Additionally, it should be noted here that the material layers described in the embodiments of the present application (e.g., metal layer, insulating layer, etc.) may be referred to by the same or different terms across different embodiments. However, these terms are only used to describe the relative relationships between components within the current embodiment and do not specifically define the relative relationships of material layers between different embodiments. For example, “metal layer ML1” and “metal layer ML2” are used to describe two structurally/functionally distinct metal material layers within the same embodiment. That is, the metal layer ML1 (or the first metal layer) in one embodiment may correspond to the metal layer ML2 (or the second metal layer) in another embodiment. In other words, unless explicitly excluded in the present application, material layers designated by the same term may be the same or different across different embodiments.

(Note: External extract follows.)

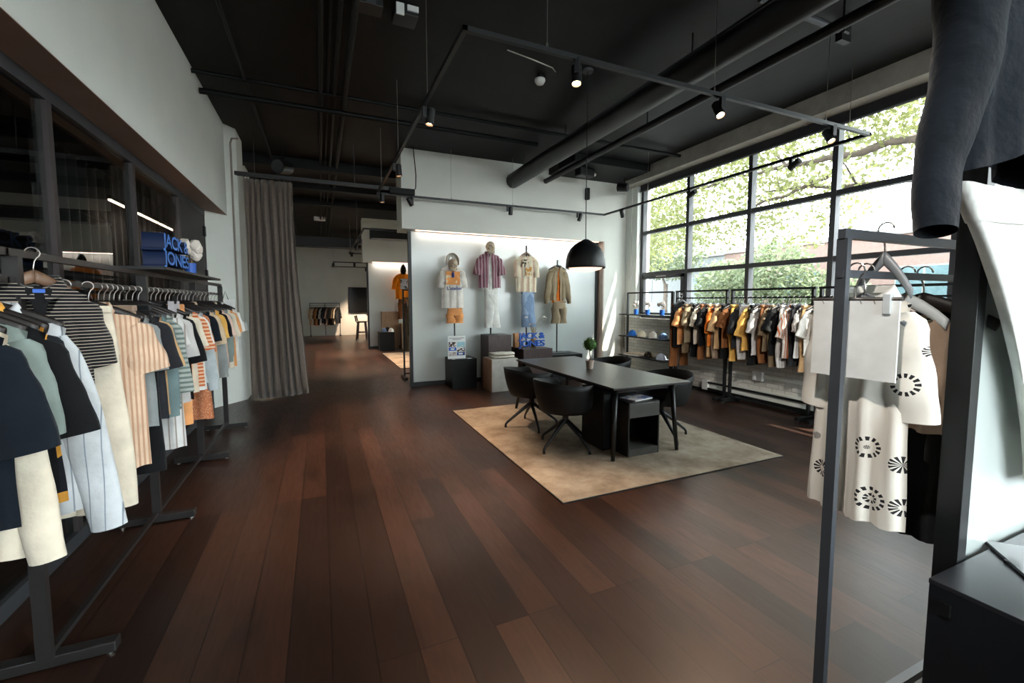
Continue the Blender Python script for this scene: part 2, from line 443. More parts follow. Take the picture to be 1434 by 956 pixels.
def spot(x, y, z, label, az=0, tilt=0, lit=False, watt=60, ang=60, group=None, emission=60, tone=(1,.70,.48)):
    t = thing('track_spotlight', label, 'spotlight', (x,y,z), az, group)
    obj('adapter', box(-.022, .022, -.02, .02, -.11, 0, .003), BLK, t)
    q = Matrix.Translation((0,-.055,-.085)) @ Matrix.Rotation(tilt, 4, 'X')
    bm = bmesh.new(); lathe(bm, [(0,.06), (.036,.06), (.04,.055), (.04,-.085), (.034,-.085), (.03,-.06)], 18)
    bmesh.ops.transform(bm, matrix=q, verts=bm.verts); hd = obj('lamp_head', bm, BLK, t, smooth=False)
    bm = bmesh.new(); lathe(bm, [(0,-.062), (.03,-.062)], 16); bmesh.ops.transform(bm, matrix=q, verts=bm.verts)
    obj('lens', bm, emit('warm_lens', (255,190,140), emission) if lit else emit('dim_lens', (255,200,160), .5), hd)
    if lit:
        L = bpy.data.lights.new('spot_beam', 'SPOT'); L.energy = watt; L.spot_size = radians(ang); L.spot_blend = .7
        L.color = tone; L.shadow_soft_size = .03
        lo = bpy.data.objects.new('spot_beam', L); C.objects.link(lo); lo.parent = t
        lo.matrix_local = q @ Matrix.Translation((0,0,-.09))
    return t
SG = 'spotlights on the large track'
spot(.93,4.13,ZT,'lit black spotlight on the left track bar, nearest the camera',radians(90),radians(8),True,320,62,SG)
spot(.93,5.94,ZT,'lit black spotlight on the left track bar beside the bulkhead corner',radians(90),radians(-4),True,320,62,SG)
spot(.93,7.60,ZT,'lit black spotlight at the far left corner of the large track',radians(80),0,True,50,60,SG)
spot(1.80,2.9,ZT,'lit black spotlight under the near track bar, beside the smoke detector',radians(150),radians(12),True,200,60,SG)
spot(3.30,2.9,ZT,'lit black spotlight under the near track bar, between duct and window',radians(170),radians(28),True,200,60,SG)
spot(4.88,2.9,ZT,'lit black spotlight at the window end of the near track bar',radians(170),radians(30),True,45,60,SG)
spot(1.5,7.72,ZT,'unlit spotlight on the back track bar, at the bulkhead left end',radians(-60),radians(38),group=SG)
spot(3.3,7.72,ZT,'unlit spotlight on the back track bar, between shirt and floral tee',radians(80),radians(2),group=SG)
spot(4.85,7.72,ZT,'unlit spotlight on the back track bar, just above the pendant lamp',radians(90),radians(20),group=SG)
spot(5.5,7.1,ZT,'unlit spotlight on the window side track bar, by the room corner',radians(-60),radians(35),group=SG)
spot(5.5,5.4,ZT,'unlit square-set spotlight on the window side track bar, before the second mullion',radians(0),radians(70),group=SG)
spot(5.5,3.75,ZT,'unlit spotlight on the window side track bar, before the widest panes',radians(0),radians(60),group=SG)
for i, (x, y, z, lit) in enumerate(((.95,12.2,3.25,True), (.95,13.6,3.25,False), (.95,15.6,3.25,True), (1.9,16.2,3.25,False), (.5,18.4,3.1,False), (1.25,18.2,3.1,False), (1.9,20.6,3.1,True))):
    spot(x, y, z, ['lit spotlight nearest the front on the rear track', 'unlit spotlight midway along the rear track',
        'lit spotlight at the far end of the rear track side bar', 'unlit spotlight on the rear track back bar',
        'unlit spotlight at the corner of the farthest track', 'unlit spotlight on the front bar of the farthest track',
        'glowing spotlight on the back bar of the farthest track'][i], radians(90 if i < 3 else 0), radians(10), lit, 450, 90, 'spotlights in the rear shop')
for i, (x, y, z) in enumerate(((3.2,10.7,3.25), (4.6,13.0,3.25))):  # two added spots, out of view, to brighten the rear shop
    spot(x, 10.6 if i == 0 else 16.2, 3.25, ['added fill spotlight on the front bar of the rear track', 'added fill spotlight above the rear rug on the rear track'][i], 0, 0, True, 350, 100, 'spotlights in the rear shop')

# added front track, unseen behind the viewpoint; its fill spots brighten the racks
loop(-.4, 2.6, -2.2, .2, ZT, 'added unseen track frame near the shop entrance, carrying the fill spotlights', [(.2,.2), (1.8,.2), (.2,-2.2)])
def aim(x, y, z, tx, ty, tz, label, watt, ang=50):
    az = math.atan2(tx-x, -(ty-y)); hd = math.hypot(tx-x, ty-y)
    t = spot(x, y, z, label, az, -math.atan2(hd, z-.2-tz), True, watt, ang, 'added fill spotlights on the front track', tone=(1,.93,.86))
    return t
aim(-.2, .2, ZT, 1.62, 1.1, 1.0, 'added fill spotlight on the front track facing the floral kimono', 110, 36)
aim(.6, .2, ZT, -.9, 2.6, 1.1, 'added fill spotlight on the front track facing the left clothes rack', 60, 60)
aim(2.4, .2, ZT, 5.8, 4.2, 1.2, 'added fill spotlight on the front track facing the window racks', 260, 46)
# pendant
t = thing('pendant_lamp', 'black dome pendant lamp hanging over the table', 'lamp', (2.93,4.48,1.99))
prof = [(.235,0), (.237,.02), (.232,.10), (.215,.17), (.18,.235), (.13,.285), (.07,.32), (.025,.345), (0,.348)]
bm = bmesh.new(); lathe(bm, [(0,.335), (.065,.31), (.125,.275), (.17,.23), (.207,.165), (.224,.10), (.228,.02), (.228,0)]+prof, 40)
obj('lamp_shade', bm, simple('matte_black_enamel', (24,27,30), .45, 0, .03, 3), t, smooth=True)
bm = bmesh.new(); lathe(bm, [(.215,.02), (.18,-.012), (.1,-.035), (0,-.045)], 32)
obj('diffuser', bm, emit('warm_diffuser', (255,205,175), 1.1), t, smooth=True, label='warm white glowing diffuser')
bm = bmesh.new(); tube(bm, [(0,0,.345), (0,0,H-1.99)], .005, 6); obj('cord', bm, BLKS, t)
bm = bmesh.new(); lathe(bm, [(0,H-1.99-.03), (.06,H-1.99-.028), (.065,H-1.99)], 20); obj('ceiling_rose', bm, GREYF, t)

# ceiling clutter
t = thing('smoke_detector', 'white round smoke detector on the dark ceiling', 'smoke detector', (2.47,4.8,H-.08))
bm = bmesh.new(); lathe(bm, [(0,-.03), (.045,-.025), (.065,.01), (.062,.03)], 20); obj('cover', bm, WPL, t, smooth=True)
bm = bmesh.new(); lathe(bm, [(.045,.03), (.045,.08)], 16); obj('base', bm, BLK, t)
bm = bmesh.new(); tube(bm, [(-.6,-.3,.06), (-.3,-.28,.04), (0,-.2,.05), (.1,-.1,.07)], .006, 6)
tag(obj('loose_cable', bm, STEEL, loc=(2.5,4.75,4.2)), 'thin pale cable looping along the ceiling by the smoke detector', 'cable')
t = thing('junction_box', 'open junction box with white panels on the dark ceiling', 'junction box', (.80,4.28,H-.09))
obj('box_cover', box(-.11, .1, -.1, .1, 0, .09, .005), BLK, t)
obj('circuit_plate', box(-.1, -.03, -.115, -.1, -.02, .08), WPL, t, label='white plate'); obj('circuit_plate', box(.0, .1, -.115, -.1, .03, .08), WPL, t, label='white plate')
t = thing('junction_box', 'black junction box at the top edge beside the conduits', 'junction box', (.46,4.2,H-.12))
obj('box_cover', box(-.1, .12, -.08, .08, 0, .12, .005), BLK, t); obj('circuit_plate', box(-.02, .06, -.09, -.08, .0, .04), GREYF, t)
t = thing('ceiling_speaker', 'black cylindrical loudspeaker hanging near the curtain top', 'loudspeaker', (-.55,9.0,4.0), radians(-30))
bm = bmesh.new(); tube(bm, [(0,.15,.03), (0,-.15,-.03)], .12, 20); obj('cabinet', bm, BLK, t)
bm = bmesh.new(); tube(bm, [(0,-.15,-.03), (0,-.16,-.032)], .11, 20); obj('grille', bm, GREYF, t, label='grey grille')
obj('bracket', bar(bmesh.new(), (0,0,.1), (0,0,.28), .03), BLK, t)
t = thing('ceiling_speaker', 'black loudspeaker on a bent pipe in the corner above the window', 'loudspeaker', (5.75,7.45,3.93), radians(35))
bm = bmesh.new(); tube(bm, [(0,.1,0), (0,-.1,-.02)], .085, 18); obj('cabinet', bm, BLK, t)
bm = bmesh.new(); tube(bm, [(.05,0,.05), (.13,0,.1), (.13,0,.3)], .014, 8); obj('bracket', bm, BLK, t)
bm = bmesh.new(); tube(bm, [(0,-.1,-.02), (0,-.11,-.021)], .075, 18); obj('grille', bm, GREYF, t, label='grey grille')
t = thing('ceiling_speaker', 'black box speaker hanging from the duct near the feature wall corner', 'loudspeaker', (4.75,7.3,4.0), radians(10))
obj('cabinet', box(-.2, .16, -.09, .09, -.02, .13, .02), BLK, t); bm = bmesh.new(); tube(bm, [(.16,0,.06), (.24,0,.08)], .05, 12); obj('grille', bm, STEEL, t)
t = thing('sensor', 'slim black sensor on the feature wall beside the corner speaker', 'sensor', (5.2,7.9,3.86))
obj('housing', box(-.04, .04, -.03, .05, -.14, .1, .01), BLKS, t)
t = thing('emergency_light', 'small white ceiling light in the rear dark ceiling', 'light', (.05,15.4,4.16))
obj('housing', box(-.17, .17, -.08, .08, 0, .12, .02), WPL, t)
# pipe and socket on the pier
t = thing('wall_conduit', 'vertical conduit down the white pier beside the curtain', 'conduit', (-1.2,8.06,0))
bm = bmesh.new(); tube(bm, [(0,0,1.25), (0,0,4.02), (.02,.01,4.1), (.09,.1,4.14)], .014, 8); obj('tube', bm, simple('beige_conduit', (150,140,130), .5), t)
obj('socket_box', box(-.03, .05, -.05, .03, 1.13, 1.27, .006), TANW, t)
obj('switch_plate', box(.055, .12, -.03, .05, 1.13, 1.27, .006), WPL, t, label='white switch plate')

# baseboard heater, wall conduit
t = thing('wall_heater', 'low baseboard heater with two black rails under the window', 'heater', (6.17,5.5,0))
bm = bmesh.new(); bx(bm, -.035, -.01, -5, 0, .17, .20); obj('rail', bm, BLK, t)
bm = bmesh.new(); bx(bm, -.035, -.01, -5, 0, .06, .09); obj('rail', bm, BLK, t)
obj('end_cap', box(-.04, .075, 0, .12, .05, .22, .006), WPL, t, label='white end cap')
obj('back_plate', box(.0, .075, -5, 0, .05, .22), WHITE, t)
t = thing('surface_conduit', 'white conduit strip with a box along the brick wall', 'conduit', (6.226,3.5,.43))
obj('trunking', box(-.015, .02, -4, 3.1, -.02, .02), WHITE, t)
obj('junction_cover', box(-.035, .02, 1.03, 1.2, -.07, .07, .006), WPL, t)
t = thing('wall_thermostat', 'small white box on the corner beside the window', 'thermostat', (6.24,7.75,2.1))
obj('housing', box(-.02, .01, -.03, .03, -.04, .04, .004), WPL, t); obj('wire_cover', box(-.008, .01, -.006, .006, .04, 2.0), WHITE, t)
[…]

This is clarified here in advance.

Although the present application has been disclosed through the aforementioned embodiments, it is not intended to limit the scope of the present application. Any modifications or variations made by those skilled in the art without departing from the spirit and scope of the present application, relative to the above embodiments, shall still fall within the technical scope protected by the present application. Therefore, the protection scope of the present application shall be determined by the claims.